• _Problem details_
Below are several entries. Transcribe exactly those lines that fall from the one with "Keep writing the" through the one with "wall_mat(-5.07, XD-.004, .002, .652, .646, lambda", end lines included.

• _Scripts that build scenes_
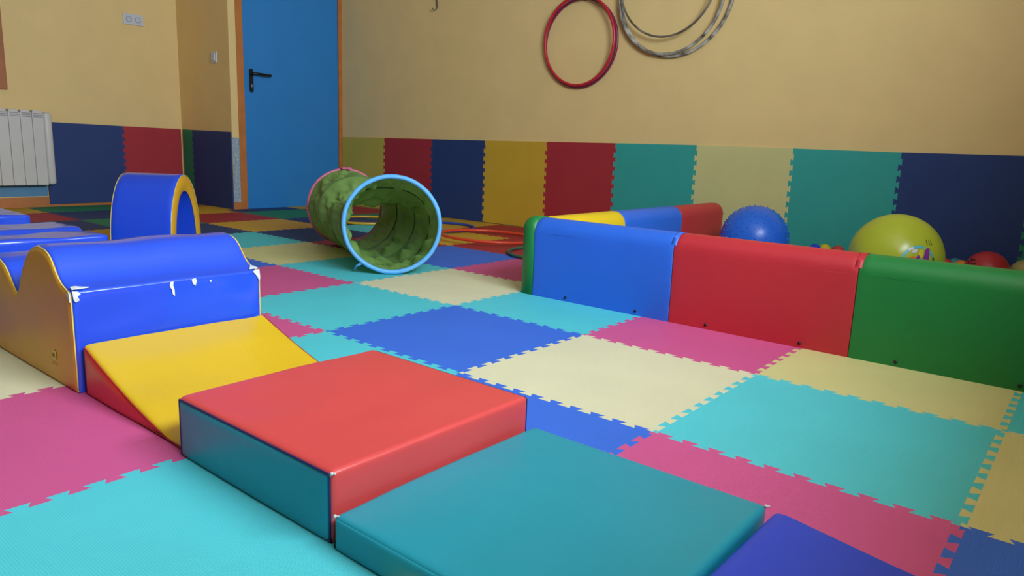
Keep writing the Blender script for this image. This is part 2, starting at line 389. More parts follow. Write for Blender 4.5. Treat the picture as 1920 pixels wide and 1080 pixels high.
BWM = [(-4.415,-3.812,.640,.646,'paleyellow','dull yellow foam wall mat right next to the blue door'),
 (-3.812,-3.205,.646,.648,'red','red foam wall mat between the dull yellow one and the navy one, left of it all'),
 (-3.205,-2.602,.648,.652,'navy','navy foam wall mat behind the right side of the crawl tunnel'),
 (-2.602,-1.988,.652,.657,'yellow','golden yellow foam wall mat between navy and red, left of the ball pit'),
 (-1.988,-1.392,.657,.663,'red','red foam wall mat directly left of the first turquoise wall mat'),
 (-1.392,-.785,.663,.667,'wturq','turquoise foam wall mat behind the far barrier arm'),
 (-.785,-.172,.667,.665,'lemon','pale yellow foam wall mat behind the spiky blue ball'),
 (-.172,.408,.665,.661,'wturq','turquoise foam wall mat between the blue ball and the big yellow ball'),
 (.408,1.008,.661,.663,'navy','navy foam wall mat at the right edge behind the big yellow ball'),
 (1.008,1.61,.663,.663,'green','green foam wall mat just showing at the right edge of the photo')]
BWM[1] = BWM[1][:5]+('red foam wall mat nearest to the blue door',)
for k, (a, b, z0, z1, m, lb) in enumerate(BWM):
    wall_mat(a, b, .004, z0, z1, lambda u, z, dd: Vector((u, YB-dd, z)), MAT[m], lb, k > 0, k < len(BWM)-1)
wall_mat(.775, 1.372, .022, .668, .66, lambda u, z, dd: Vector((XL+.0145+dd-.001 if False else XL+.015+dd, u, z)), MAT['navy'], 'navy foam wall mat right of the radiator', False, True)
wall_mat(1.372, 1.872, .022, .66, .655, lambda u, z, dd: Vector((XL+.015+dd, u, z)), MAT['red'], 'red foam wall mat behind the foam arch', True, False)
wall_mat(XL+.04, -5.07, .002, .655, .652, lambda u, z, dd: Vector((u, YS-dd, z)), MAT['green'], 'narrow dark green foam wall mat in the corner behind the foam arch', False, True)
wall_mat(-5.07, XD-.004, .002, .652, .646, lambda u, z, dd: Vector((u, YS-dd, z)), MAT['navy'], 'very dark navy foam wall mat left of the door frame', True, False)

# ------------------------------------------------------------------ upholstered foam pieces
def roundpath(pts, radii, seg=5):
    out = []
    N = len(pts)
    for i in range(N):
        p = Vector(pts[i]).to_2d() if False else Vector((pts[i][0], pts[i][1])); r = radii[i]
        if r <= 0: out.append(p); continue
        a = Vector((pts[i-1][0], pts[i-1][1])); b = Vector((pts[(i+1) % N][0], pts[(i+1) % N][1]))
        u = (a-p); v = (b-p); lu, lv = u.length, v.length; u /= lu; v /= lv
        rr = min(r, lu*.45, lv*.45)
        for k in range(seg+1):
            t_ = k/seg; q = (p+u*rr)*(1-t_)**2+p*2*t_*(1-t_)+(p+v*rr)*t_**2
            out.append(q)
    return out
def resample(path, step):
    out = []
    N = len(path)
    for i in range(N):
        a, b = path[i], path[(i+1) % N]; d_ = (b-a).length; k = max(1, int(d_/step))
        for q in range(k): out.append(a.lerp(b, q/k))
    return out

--

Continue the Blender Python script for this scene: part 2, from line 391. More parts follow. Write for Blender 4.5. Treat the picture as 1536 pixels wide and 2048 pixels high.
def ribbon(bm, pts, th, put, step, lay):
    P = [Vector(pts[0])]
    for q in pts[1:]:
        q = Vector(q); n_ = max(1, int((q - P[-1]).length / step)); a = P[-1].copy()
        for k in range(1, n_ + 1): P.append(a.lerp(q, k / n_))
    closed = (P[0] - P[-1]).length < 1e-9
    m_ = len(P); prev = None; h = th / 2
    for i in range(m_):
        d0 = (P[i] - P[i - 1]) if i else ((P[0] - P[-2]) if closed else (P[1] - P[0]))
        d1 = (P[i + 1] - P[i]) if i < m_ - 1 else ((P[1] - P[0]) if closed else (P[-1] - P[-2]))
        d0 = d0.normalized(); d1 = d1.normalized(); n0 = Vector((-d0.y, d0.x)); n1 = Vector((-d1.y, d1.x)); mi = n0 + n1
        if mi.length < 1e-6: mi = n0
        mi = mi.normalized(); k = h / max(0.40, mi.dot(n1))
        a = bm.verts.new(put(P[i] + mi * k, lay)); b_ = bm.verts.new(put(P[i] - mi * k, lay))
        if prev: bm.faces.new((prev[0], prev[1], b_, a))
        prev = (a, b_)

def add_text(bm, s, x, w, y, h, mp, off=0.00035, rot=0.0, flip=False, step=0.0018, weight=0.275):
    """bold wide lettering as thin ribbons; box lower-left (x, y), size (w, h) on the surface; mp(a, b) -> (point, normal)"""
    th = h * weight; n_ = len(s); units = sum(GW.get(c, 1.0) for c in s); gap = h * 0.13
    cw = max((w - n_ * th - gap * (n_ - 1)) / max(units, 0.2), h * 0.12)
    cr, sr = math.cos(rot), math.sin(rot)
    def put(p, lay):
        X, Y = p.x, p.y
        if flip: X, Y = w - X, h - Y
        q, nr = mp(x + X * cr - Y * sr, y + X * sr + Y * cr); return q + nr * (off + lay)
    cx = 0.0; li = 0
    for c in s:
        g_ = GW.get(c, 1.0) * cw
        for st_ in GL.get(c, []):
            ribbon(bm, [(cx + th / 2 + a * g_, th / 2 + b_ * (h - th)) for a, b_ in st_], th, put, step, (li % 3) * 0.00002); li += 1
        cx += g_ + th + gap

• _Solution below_
Keep writing the Blender script for this image. This is part 2, starting at line 389. More parts follow. Write for Blender 4.5. Treat the picture as 1920 pixels wide and 1080 pixels high.
BWM = [(-4.415,-3.812,.640,.646,'paleyellow','dull yellow foam wall mat right next to the blue door'),
 (-3.812,-3.205,.646,.648,'red','red foam wall mat between the dull yellow one and the navy one, left of it all'),
 (-3.205,-2.602,.648,.652,'navy','navy foam wall mat behind the right side of the crawl tunnel'),
 (-2.602,-1.988,.652,.657,'yellow','golden yellow foam wall mat between navy and red, left of the ball pit'),
 (-1.988,-1.392,.657,.663,'red','red foam wall mat directly left of the first turquoise wall mat'),
 (-1.392,-.785,.663,.667,'wturq','turquoise foam wall mat behind the far barrier arm'),
 (-.785,-.172,.667,.665,'lemon','pale yellow foam wall mat behind the spiky blue ball'),
 (-.172,.408,.665,.661,'wturq','turquoise foam wall mat between the blue ball and the big yellow ball'),
 (.408,1.008,.661,.663,'navy','navy foam wall mat at the right edge behind the big yellow ball'),
 (1.008,1.61,.663,.663,'green','green foam wall mat just showing at the right edge of the photo')]
BWM[1] = BWM[1][:5]+('red foam wall mat nearest to the blue door',)
for k, (a, b, z0, z1, m, lb) in enumerate(BWM):
    wall_mat(a, b, .004, z0, z1, lambda u, z, dd: Vector((u, YB-dd, z)), MAT[m], lb, k > 0, k < len(BWM)-1)
wall_mat(.775, 1.372, .022, .668, .66, lambda u, z, dd: Vector((XL+.0145+dd-.001 if False else XL+.015+dd, u, z)), MAT['navy'], 'navy foam wall mat right of the radiator', False, True)
wall_mat(1.372, 1.872, .022, .66, .655, lambda u, z, dd: Vector((XL+.015+dd, u, z)), MAT['red'], 'red foam wall mat behind the foam arch', True, False)
wall_mat(XL+.04, -5.07, .002, .655, .652, lambda u, z, dd: Vector((u, YS-dd, z)), MAT['green'], 'narrow dark green foam wall mat in the corner behind the foam arch', False, True)
wall_mat(-5.07, XD-.004, .002, .652, .646, lambda u, z, dd: Vector((u, YS-dd, z)), MAT['navy'], 'very dark navy foam wall mat left of the door frame', True, False)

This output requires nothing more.